Sunday, March 7, 2004

Scandal. Gossip. Intervention. Jealousy. Death. No, it's not Hollywood, Washington, D.C., or an afterschool special. It's 18th-century Paris with a Verdi twist.

Dubbed "Road Warriors" by Opera News, Teatro Lirico D'Europa has completed more than 3,000 performances worldwide. Not surprisingly, this popular touring company proved itself worthy of its international reputation Friday night at the Lied Center when it performed Verdi's "La Traviata," a romantic tragedy based on the tale of two lovers: Violetta Valery and Alfredo Germont.

It would appear that Verdi invented the classic "Pretty Woman" scenario: Violetta, a courtesan, and Alfredo, a man from a respectable family, fall in love and become the talk of the town.
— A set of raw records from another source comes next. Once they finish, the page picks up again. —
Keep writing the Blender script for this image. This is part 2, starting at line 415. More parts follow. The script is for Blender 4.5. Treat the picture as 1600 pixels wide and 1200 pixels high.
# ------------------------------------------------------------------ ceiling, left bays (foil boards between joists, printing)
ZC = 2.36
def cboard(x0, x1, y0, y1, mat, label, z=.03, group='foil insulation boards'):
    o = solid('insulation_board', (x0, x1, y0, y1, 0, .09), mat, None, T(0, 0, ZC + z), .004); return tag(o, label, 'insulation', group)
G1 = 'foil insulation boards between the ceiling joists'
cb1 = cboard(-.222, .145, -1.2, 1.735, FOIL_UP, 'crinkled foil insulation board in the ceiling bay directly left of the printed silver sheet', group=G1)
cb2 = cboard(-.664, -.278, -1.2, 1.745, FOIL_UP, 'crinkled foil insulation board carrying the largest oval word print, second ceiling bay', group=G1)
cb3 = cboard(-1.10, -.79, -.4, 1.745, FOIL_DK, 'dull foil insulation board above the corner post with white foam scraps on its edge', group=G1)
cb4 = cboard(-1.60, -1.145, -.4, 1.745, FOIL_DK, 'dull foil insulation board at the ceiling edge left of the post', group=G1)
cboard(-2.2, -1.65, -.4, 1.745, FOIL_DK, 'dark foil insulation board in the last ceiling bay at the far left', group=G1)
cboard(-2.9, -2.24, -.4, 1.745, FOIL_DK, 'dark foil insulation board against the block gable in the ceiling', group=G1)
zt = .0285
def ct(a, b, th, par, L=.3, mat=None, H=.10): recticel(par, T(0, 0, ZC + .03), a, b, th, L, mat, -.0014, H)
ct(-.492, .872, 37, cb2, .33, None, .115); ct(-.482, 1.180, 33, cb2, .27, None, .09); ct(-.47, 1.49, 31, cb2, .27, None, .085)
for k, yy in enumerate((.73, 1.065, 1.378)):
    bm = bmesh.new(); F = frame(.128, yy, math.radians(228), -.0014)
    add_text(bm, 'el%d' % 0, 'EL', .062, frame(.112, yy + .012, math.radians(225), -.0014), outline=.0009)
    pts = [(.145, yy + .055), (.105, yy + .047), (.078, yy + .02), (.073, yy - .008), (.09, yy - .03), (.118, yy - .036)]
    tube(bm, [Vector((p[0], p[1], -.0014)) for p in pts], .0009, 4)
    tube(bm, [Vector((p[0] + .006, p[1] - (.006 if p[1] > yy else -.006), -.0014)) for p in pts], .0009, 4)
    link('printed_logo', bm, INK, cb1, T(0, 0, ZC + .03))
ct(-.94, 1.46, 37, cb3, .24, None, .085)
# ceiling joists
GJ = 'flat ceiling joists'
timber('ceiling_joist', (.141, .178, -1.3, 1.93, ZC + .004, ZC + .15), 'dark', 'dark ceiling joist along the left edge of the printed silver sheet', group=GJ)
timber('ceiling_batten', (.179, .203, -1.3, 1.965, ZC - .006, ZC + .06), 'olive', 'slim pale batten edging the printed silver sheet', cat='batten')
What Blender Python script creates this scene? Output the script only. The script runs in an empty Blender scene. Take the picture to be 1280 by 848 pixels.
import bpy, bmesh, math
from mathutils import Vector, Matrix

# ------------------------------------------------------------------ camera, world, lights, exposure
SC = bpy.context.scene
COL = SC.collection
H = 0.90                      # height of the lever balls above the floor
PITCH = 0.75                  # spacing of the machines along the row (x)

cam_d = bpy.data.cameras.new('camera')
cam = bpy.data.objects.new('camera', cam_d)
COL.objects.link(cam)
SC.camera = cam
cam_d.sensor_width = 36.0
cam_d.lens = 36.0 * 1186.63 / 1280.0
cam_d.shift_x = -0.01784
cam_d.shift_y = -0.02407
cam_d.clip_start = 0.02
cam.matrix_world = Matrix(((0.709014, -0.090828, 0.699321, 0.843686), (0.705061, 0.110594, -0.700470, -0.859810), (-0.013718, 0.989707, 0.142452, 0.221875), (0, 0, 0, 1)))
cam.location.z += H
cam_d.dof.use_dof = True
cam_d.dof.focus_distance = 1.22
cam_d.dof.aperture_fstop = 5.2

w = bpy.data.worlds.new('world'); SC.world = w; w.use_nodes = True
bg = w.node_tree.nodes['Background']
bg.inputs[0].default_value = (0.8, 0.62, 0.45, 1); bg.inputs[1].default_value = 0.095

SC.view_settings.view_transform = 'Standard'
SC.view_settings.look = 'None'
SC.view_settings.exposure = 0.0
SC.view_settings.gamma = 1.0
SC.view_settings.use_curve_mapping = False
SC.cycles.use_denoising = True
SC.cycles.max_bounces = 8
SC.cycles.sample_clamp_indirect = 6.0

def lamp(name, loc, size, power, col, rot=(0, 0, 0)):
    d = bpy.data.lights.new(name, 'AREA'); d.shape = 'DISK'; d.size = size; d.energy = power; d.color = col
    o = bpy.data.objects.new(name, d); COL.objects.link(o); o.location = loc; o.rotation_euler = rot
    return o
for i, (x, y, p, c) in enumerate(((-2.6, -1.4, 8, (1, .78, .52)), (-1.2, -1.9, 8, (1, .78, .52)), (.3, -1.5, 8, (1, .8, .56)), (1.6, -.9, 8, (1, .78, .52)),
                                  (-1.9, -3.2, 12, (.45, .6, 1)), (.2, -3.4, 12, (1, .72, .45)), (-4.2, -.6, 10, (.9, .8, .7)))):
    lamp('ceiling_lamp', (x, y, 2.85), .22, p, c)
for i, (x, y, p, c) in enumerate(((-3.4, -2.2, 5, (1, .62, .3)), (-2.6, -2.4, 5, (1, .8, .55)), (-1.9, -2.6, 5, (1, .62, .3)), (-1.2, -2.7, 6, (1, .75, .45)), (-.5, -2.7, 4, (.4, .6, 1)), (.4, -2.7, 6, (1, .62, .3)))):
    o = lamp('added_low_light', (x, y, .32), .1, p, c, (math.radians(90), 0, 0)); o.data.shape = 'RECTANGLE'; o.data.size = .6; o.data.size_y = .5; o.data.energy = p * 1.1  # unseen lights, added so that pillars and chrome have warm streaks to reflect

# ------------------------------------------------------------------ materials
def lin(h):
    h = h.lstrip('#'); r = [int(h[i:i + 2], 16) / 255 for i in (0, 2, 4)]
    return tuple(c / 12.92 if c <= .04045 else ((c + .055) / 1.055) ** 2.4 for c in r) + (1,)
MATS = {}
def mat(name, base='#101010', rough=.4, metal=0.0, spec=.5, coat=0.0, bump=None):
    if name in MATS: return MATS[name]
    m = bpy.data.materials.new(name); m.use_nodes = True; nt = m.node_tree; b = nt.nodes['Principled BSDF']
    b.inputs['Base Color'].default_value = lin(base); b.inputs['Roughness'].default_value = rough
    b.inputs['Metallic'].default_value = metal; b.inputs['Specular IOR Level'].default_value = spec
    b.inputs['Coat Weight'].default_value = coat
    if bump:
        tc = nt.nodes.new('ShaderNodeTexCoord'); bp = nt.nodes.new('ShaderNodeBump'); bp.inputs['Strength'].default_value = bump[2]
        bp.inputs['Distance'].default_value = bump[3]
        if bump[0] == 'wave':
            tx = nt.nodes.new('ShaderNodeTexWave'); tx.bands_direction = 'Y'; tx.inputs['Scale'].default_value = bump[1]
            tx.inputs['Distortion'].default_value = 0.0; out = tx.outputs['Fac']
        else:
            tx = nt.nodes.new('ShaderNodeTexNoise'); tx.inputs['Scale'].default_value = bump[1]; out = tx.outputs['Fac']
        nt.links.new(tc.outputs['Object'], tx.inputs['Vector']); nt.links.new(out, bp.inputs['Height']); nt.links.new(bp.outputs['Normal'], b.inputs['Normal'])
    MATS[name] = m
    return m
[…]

Of course, "La Traviata" is a classic, but it is much more complicated than that. Beautiful, young Violetta is dying of consumption, and she has less than a year to live. Alfredo's father, Giorgio, intervenes; he pleads with Violetta to leave Alfredo before it is too late to save the family name. Out of love, she consents and aligns herself with another man, Alfredo's rival, Baron Douphol. Alfredo threatens revenge against the baron. Intermission. The Baron is defeated. Alfredo leaves the country, and Violetta is left to die alone -- until Giorgio honors his conscience and informs Alfredo of Violetta's sacrifice. Then Alfredo rushes back just in time to catch the dying Violetta in his arms. The end.

The show was fantastic, despite some shaky violins in the overture and a dead spot to the right and left of middle-stage. All three lead roles were brilliantly cast and executed.